### INSTRUCTION
Return all of the data exactly as written, without the pictures.

* * *

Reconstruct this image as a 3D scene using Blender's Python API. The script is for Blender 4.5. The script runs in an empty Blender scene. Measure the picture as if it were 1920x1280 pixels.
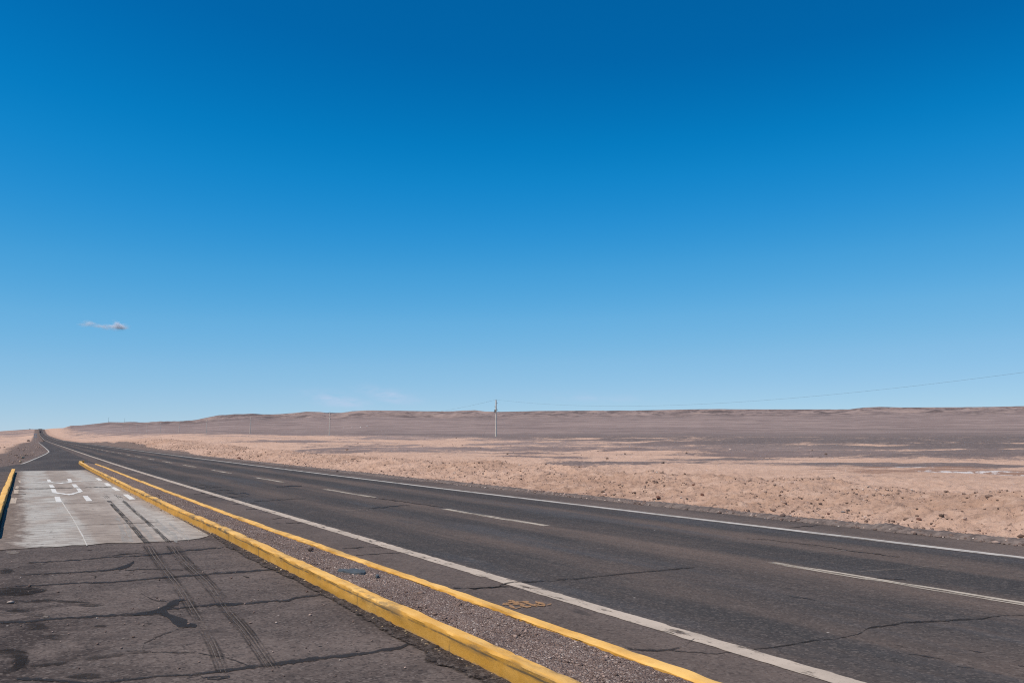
import bpy, bmesh, math, random
import numpy as np
from mathutils import Vector, Matrix

scene = bpy.context.scene
COL = scene.collection
R = math.radians

# ------------------------------------------------------------------ camera
# World: +Y runs along the road, +X to the right of it, Z up.  The photographer
# stands in the lay-by lane at the origin with the lens 1.65 m above it.
CAM_H = 1.65
F_PX, CX, CY = 1600.0, 960.0, 640.0          # focal length in pixels of a 1920 x 1280 frame
PITCH = R(6.4188); PSI = R(29.797)
cam_d = bpy.data.cameras.new('camera')
cam_d.sensor_fit = 'HORIZONTAL'; cam_d.sensor_width = 36.0
cam_d.lens = 36.0 * F_PX / 1920.0
cam_d.clip_start = 0.1; cam_d.clip_end = 200000.0
cam = bpy.data.objects.new('camera', cam_d); COL.objects.link(cam)
cam.location = (0, 0, CAM_H)
cam.rotation_euler = (math.pi / 2 + PITCH, 0, -PSI)
scene.camera = cam

# ------------------------------------------------------------------ world, sun
SUN_EL, SUN_AZ = R(60), R(-97)               # azimuth clockwise from +Y
world = bpy.data.worlds.new('World'); scene.world = world
world.use_nodes = True
wt = world.node_tree; wt.nodes.clear()
sky = wt.nodes.new('ShaderNodeTexSky'); sky.sky_type = 'NISHITA'
sky.sun_disc = False; sky.sun_elevation = SUN_EL; sky.sun_rotation = SUN_AZ
sky.altitude = 2500; sky.air_density = 1.0; sky.dust_density = 0.0; sky.ozone_density = 3.0
# grade of the clear, dry, polarised high-desert sky: deeper and purer blue towards the zenith
def wnode(t): return wt.nodes.new(t)
dn = wnode('ShaderNodeVectorMath'); dn.operation = 'SCALE'; dn.inputs['Scale'].default_value = 0.0955
g1 = wnode('ShaderNodeGamma'); g1.inputs[1].default_value = 1 / 2.2
cv = wnode('ShaderNodeRGBCurve')
g2 = wnode('ShaderNodeGamma'); g2.inputs[1].default_value = 2.2
up = wnode('ShaderNodeVectorMath'); up.operation = 'SCALE'; up.inputs['Scale'].default_value = 10.0
def enc(v):
    v /= 255.0; lin = v / 12.92 if v < 0.04045 else ((v + 0.055) / 1.055) ** 2.4
    return lin ** (1 / 2.2)
for ch, pts in enumerate((((40, 0), (84, 2), (90, 6), (95, 18), (103, 40), (114, 69), (131, 103), (153, 132), (178, 154), (215, 182)),
                          ((50, 48), (107, 102), (117, 122), (123, 132), (133, 144), (146, 159), (164, 175), (186, 188), (206, 198), (230, 212)),
                          ((70, 85), (146, 170), (158, 192), (165, 202), (174, 210), (187, 217), (201, 223), (214, 226), (219, 228), (240, 236)))):
    c = cv.mapping.curves[ch]
    while len(c.points) < len(pts) + 2: c.points.new(0.5, 0.5)
    P_ = [(0.0, 0.0)] + [(enc(a), enc(b)) for a, b in pts] + [(1.0, 1.0)]
    for pt, q in zip(c.points, P_): pt.location = q; pt.handle_type = 'VECTOR'
cv.mapping.update()
# two faint veils of cirrus low over the left hills, given by their bearing and height in the sky
tc = wnode('ShaderNodeTexCoord'); sx = wnode('ShaderNodeSeparateXYZ'); wt.links.new(tc.outputs['Generated'], sx.inputs[0])
def wm(op, a, b=0.0):
    m = wnode('ShaderNodeMath'); m.operation = op
    for k, v in enumerate((a, b)):
        if isinstance(v, (int, float)): m.inputs[k].default_value = v
        else: wt.links.new(v, m.inputs[k])
    return m.outputs[0]
bear = wm('ARCTAN2', sx.outputs[0], sx.outputs[1])
wn = wnode('ShaderNodeTexNoise'); wn.inputs['Scale'].default_value = 55.0; wn.inputs['Detail'].default_value = 5
mpv = wnode('ShaderNodeMapping'); mpv.inputs['Scale'].default_value = (1, 1, 3.2); wt.links.new(tc.outputs['Generated'], mpv.inputs[0]); wt.links.new(mpv.outputs[0], wn.inputs['Vector'])
veil = None
for b0, h0, wb, wh, tilt, amt in ((18.3, 2.42, 2.0, 0.46, -0.14, 0.66), (21.7, 2.72, 1.9, 0.46, -0.20, 0.60), (35.5, 2.62, 3.0, 0.30, -0.03, 0.25)):
    db = wm('SUBTRACT', bear, R(b0))
    u = wm('DIVIDE', db, R(wb)); v = wm('DIVIDE', wm('SUBTRACT', wm('SUBTRACT', sx.outputs[2], math.sin(R(h0))), wm('MULTIPLY', db, tilt)), R(wh))
    d2 = wm('ADD', wm('MULTIPLY', u, u), wm('MULTIPLY', v, v))
    f = wm('MULTIPLY', wm('EXPONENT', wm('MULTIPLY', d2, -1.3)), amt)
    veil = f if veil is None else wm('MAXIMUM', veil, f)
vn = wm('MINIMUM', wm('MAXIMUM', wm('MULTIPLY', wm('SUBTRACT', wn.outputs['Fac'], 0.30), 2.8), 0.0), 1.0)
vmix = wnode('ShaderNodeMix'); vmix.data_type = 'RGBA'; vmix.inputs[7].default_value = (0.53, 0.62, 0.82, 1)
wt.links.new(wm('MULTIPLY', veil, vn), vmix.inputs[0]); wt.links.new(g2.outputs[0], vmix.inputs[6]); wt.links.new(vmix.outputs[2], up.inputs[0])
bg = wnode('ShaderNodeBackground'); bg.inputs[1].default_value = 0.10
wo = wnode('ShaderNodeOutputWorld')
for a, b in ((sky, dn), (dn, g1), (g1, cv), (cv, g2), (up, bg)):
    wt.links.new(a.outputs[0], b.inputs['Color'] if 'Color' in b.inputs else b.inputs[0])
wt.links.new(bg.outputs[0], wo.inputs[0])

sd = bpy.data.lights.new('sun', 'SUN'); sd.energy = 4.5; sd.angle = R(0.53); sd.color = (1.0, 0.915, 0.785)
sun = bpy.data.objects.new('sun', sd); COL.objects.link(sun)
sdir = Vector((math.sin(SUN_AZ) * math.cos(SUN_EL), math.cos(SUN_AZ) * math.cos(SUN_EL), math.sin(SUN_EL)))
sun.rotation_euler = sdir.to_track_quat('Z', 'Y').to_euler(); sun.location = (0, 0, 60)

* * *

### EXERCISE OUTPUT
Reconstruct this image as a 3D scene using Blender's Python API. The script is for Blender 4.5. The script runs in an empty Blender scene. Measure the picture as if it were 1920x1280 pixels.
import bpy, bmesh, math, random
import numpy as np
from mathutils import Vector, Matrix

scene = bpy.context.scene
COL = scene.collection
R = math.radians

# ------------------------------------------------------------------ camera
# World: +Y runs along the road, +X to the right of it, Z up.  The photographer
# stands in the lay-by lane at the origin with the lens 1.65 m above it.
CAM_H = 1.65
F_PX, CX, CY = 1600.0, 960.0, 640.0          # focal length in pixels of a 1920 x 1280 frame
PITCH = R(6.4188); PSI = R(29.797)
cam_d = bpy.data.cameras.new('camera')
cam_d.sensor_fit = 'HORIZONTAL'; cam_d.sensor_width = 36.0
cam_d.lens = 36.0 * F_PX / 1920.0
cam_d.clip_start = 0.1; cam_d.clip_end = 200000.0
cam = bpy.data.objects.new('camera', cam_d); COL.objects.link(cam)
cam.location = (0, 0, CAM_H)
cam.rotation_euler = (math.pi / 2 + PITCH, 0, -PSI)
scene.camera = cam

# ------------------------------------------------------------------ world, sun
SUN_EL, SUN_AZ = R(60), R(-97)               # azimuth clockwise from +Y
world = bpy.data.worlds.new('World'); scene.world = world
world.use_nodes = True
wt = world.node_tree; wt.nodes.clear()
sky = wt.nodes.new('ShaderNodeTexSky'); sky.sky_type = 'NISHITA'
sky.sun_disc = False; sky.sun_elevation = SUN_EL; sky.sun_rotation = SUN_AZ
sky.altitude = 2500; sky.air_density = 1.0; sky.dust_density = 0.0; sky.ozone_density = 3.0
# grade of the clear, dry, polarised high-desert sky: deeper and purer blue towards the zenith
def wnode(t): return wt.nodes.new(t)
dn = wnode('ShaderNodeVectorMath'); dn.operation = 'SCALE'; dn.inputs['Scale'].default_value = 0.0955
g1 = wnode('ShaderNodeGamma'); g1.inputs[1].default_value = 1 / 2.2
cv = wnode('ShaderNodeRGBCurve')
g2 = wnode('ShaderNodeGamma'); g2.inputs[1].default_value = 2.2
up = wnode('ShaderNodeVectorMath'); up.operation = 'SCALE'; up.inputs['Scale'].default_value = 10.0
def enc(v):
    v /= 255.0; lin = v / 12.92 if v < 0.04045 else ((v + 0.055) / 1.055) ** 2.4
    return lin ** (1 / 2.2)
for ch, pts in enumerate((((40, 0), (84, 2), (90, 6), (95, 18), (103, 40), (114, 69), (131, 103), (153, 132), (178, 154), (215, 182)),
                          ((50, 48), (107, 102), (117, 122), (123, 132), (133, 144), (146, 159), (164, 175), (186, 188), (206, 198), (230, 212)),
                          ((70, 85), (146, 170), (158, 192), (165, 202), (174, 210), (187, 217), (201, 223), (214, 226), (219, 228), (240, 236)))):
    c = cv.mapping.curves[ch]
    while len(c.points) < len(pts) + 2: c.points.new(0.5, 0.5)
    P_ = [(0.0, 0.0)] + [(enc(a), enc(b)) for a, b in pts] + [(1.0, 1.0)]
    for pt, q in zip(c.points, P_): pt.location = q; pt.handle_type = 'VECTOR'
cv.mapping.update()
# two faint veils of cirrus low over the left hills, given by their bearing and height in the sky
tc = wnode('ShaderNodeTexCoord'); sx = wnode('ShaderNodeSeparateXYZ'); wt.links.new(tc.outputs['Generated'], sx.inputs[0])
def wm(op, a, b=0.0):
    m = wnode('ShaderNodeMath'); m.operation = op
    for k, v in enumerate((a, b)):
        if isinstance(v, (int, float)): m.inputs[k].default_value = v
        else: wt.links.new(v, m.inputs[k])
    return m.outputs[0]
bear = wm('ARCTAN2', sx.outputs[0], sx.outputs[1])
wn = wnode('ShaderNodeTexNoise'); wn.inputs['Scale'].default_value = 55.0; wn.inputs['Detail'].default_value = 5
mpv = wnode('ShaderNodeMapping'); mpv.inputs['Scale'].default_value = (1, 1, 3.2); wt.links.new(tc.outputs['Generated'], mpv.inputs[0]); wt.links.new(mpv.outputs[0], wn.inputs['Vector'])
veil = None
for b0, h0, wb, wh, tilt, amt in ((18.3, 2.42, 2.0, 0.46, -0.14, 0.66), (21.7, 2.72, 1.9, 0.46, -0.20, 0.60), (35.5, 2.62, 3.0, 0.30, -0.03, 0.25)):
    db = wm('SUBTRACT', bear, R(b0))
    u = wm('DIVIDE', db, R(wb)); v = wm('DIVIDE', wm('SUBTRACT', wm('SUBTRACT', sx.outputs[2], math.sin(R(h0))), wm('MULTIPLY', db, tilt)), R(wh))
    d2 = wm('ADD', wm('MULTIPLY', u, u), wm('MULTIPLY', v, v))
    f = wm('MULTIPLY', wm('EXPONENT', wm('MULTIPLY', d2, -1.3)), amt)
    veil = f if veil is None else wm('MAXIMUM', veil, f)
vn = wm('MINIMUM', wm('MAXIMUM', wm('MULTIPLY', wm('SUBTRACT', wn.outputs['Fac'], 0.30), 2.8), 0.0), 1.0)
vmix = wnode('ShaderNodeMix'); vmix.data_type = 'RGBA'; vmix.inputs[7].default_value = (0.53, 0.62, 0.82, 1)
wt.links.new(wm('MULTIPLY', veil, vn), vmix.inputs[0]); wt.links.new(g2.outputs[0], vmix.inputs[6]); wt.links.new(vmix.outputs[2], up.inputs[0])
bg = wnode('ShaderNodeBackground'); bg.inputs[1].default_value = 0.10
wo = wnode('ShaderNodeOutputWorld')
for a, b in ((sky, dn), (dn, g1), (g1, cv), (cv, g2), (up, bg)):
    wt.links.new(a.outputs[0], b.inputs['Color'] if 'Color' in b.inputs else b.inputs[0])
wt.links.new(bg.outputs[0], wo.inputs[0])

sd = bpy.data.lights.new('sun', 'SUN'); sd.energy = 4.5; sd.angle = R(0.53); sd.color = (1.0, 0.915, 0.785)
sun = bpy.data.objects.new('sun', sd); COL.objects.link(sun)
sdir = Vector((math.sin(SUN_AZ) * math.cos(SUN_EL), math.cos(SUN_AZ) * math.cos(SUN_EL), math.sin(SUN_EL)))
sun.rotation_euler = sdir.to_track_quat('Z', 'Y').to_euler(); sun.location = (0, 0, 60)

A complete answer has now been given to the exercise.